Saturday, February 4, 2012

The Lost Storey Mansion

It's always fun to read old newspaper articles with hindsight and see who really had a grasp on where the world was heading and how was out of his mind. Falling firmly into the latter category was Wilbur F. Storey, editor of the Copperhead (anti-Lincoln/Union) journal, The Chicago Times. His paper was practically a celebration of racism at various times. Among his more notable accomplishments:

- He once described the president's latest speech as "flat, silly, dishwatery utterances" that should make "the cheek of every American tingle with shame." That speech was the Gettysburg address.

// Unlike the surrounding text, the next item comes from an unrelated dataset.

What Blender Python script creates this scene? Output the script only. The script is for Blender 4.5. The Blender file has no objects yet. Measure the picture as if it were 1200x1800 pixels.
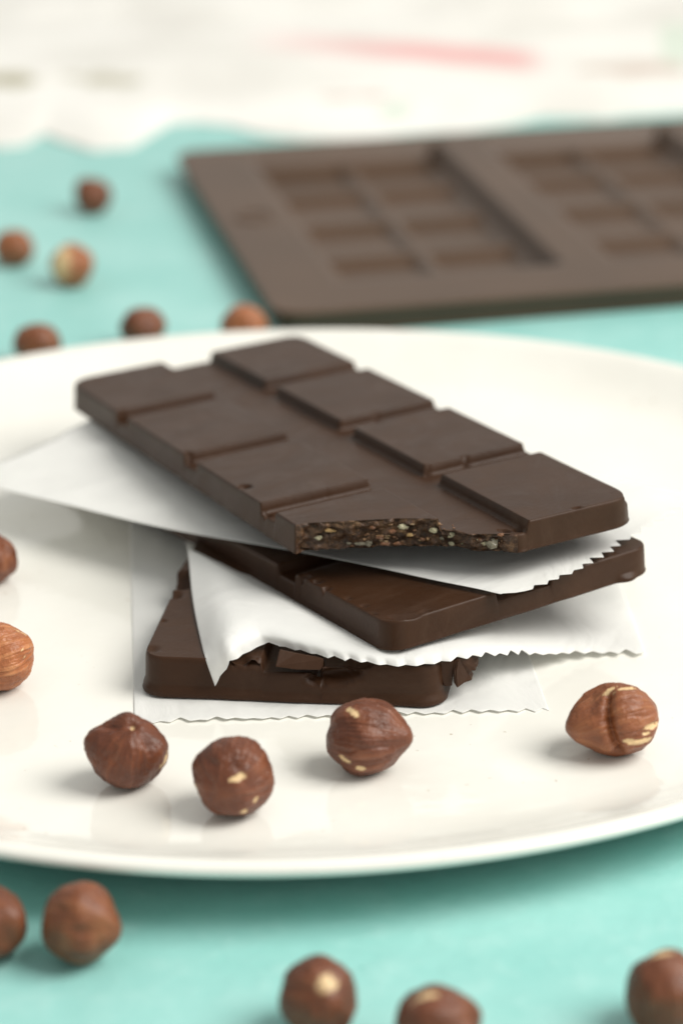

- He may have invented the story that Mrs. O'Leady was responsible for the Chicago fire. In fact, in his earliest stories, he claimed that she did it on purpose. He was extremely anti-Irish.

- After his paper was shut down by the Union Army (and re-opened at Lincoln's own order), he posted a ghastly parody of "The Battle Cry of Freedom" that championed fighting for "white rights."

In one of his more famous articles, he claimed that Lincoln was getting advice on how to run the war from dead people through the aid of spirit mediums. But as he grew older and lost what grip on sanity he'd had in the first place, he began talking to spirits himself.

In particular, he claimed to be speaking with an Indian maiden who was called "Little Squaw" and called him "White Chief." At Little Squaw's direction, he began to build a sparkling marble palace for himself on 43rd and Vincennes (ironically, in what would later become Bronzeville). To his face, people called it The Storey Castle. Behind his back, it was known as Storey's FollyThe cost of the materials alone for this "wigwam" was estimated in the $200,000 range, and the cost of rebuilding it as the spirits directed him doubled the price. Far gone from his senses (but still running the paper), he would go inside the unfinished building, and freak out over the "snakes" coming up through the floors (pipes, most likely) and order everything redone. The drawing at the right is the only image I've found so far, but mid-20th century articles show that lived on in the imaginations of people who saw it. It was sort of legendary around Chicago for quite a while.


At his death, the massive structure was still unfinished, and it sat empty until around 1892, when his heirs finally gave up on trying to sell it. It was torn down, and 400 tons of iron beams and girders were sold off. There remained about a million and a half bricks, and a whole heck of a lot of marble. Much to if was used to build new houses around 43rd, Vincennes and Vernon - builders estimated that at least 50 good-sized houses could be built from the rubble.

Some of these houses may still be standing. Anybody know?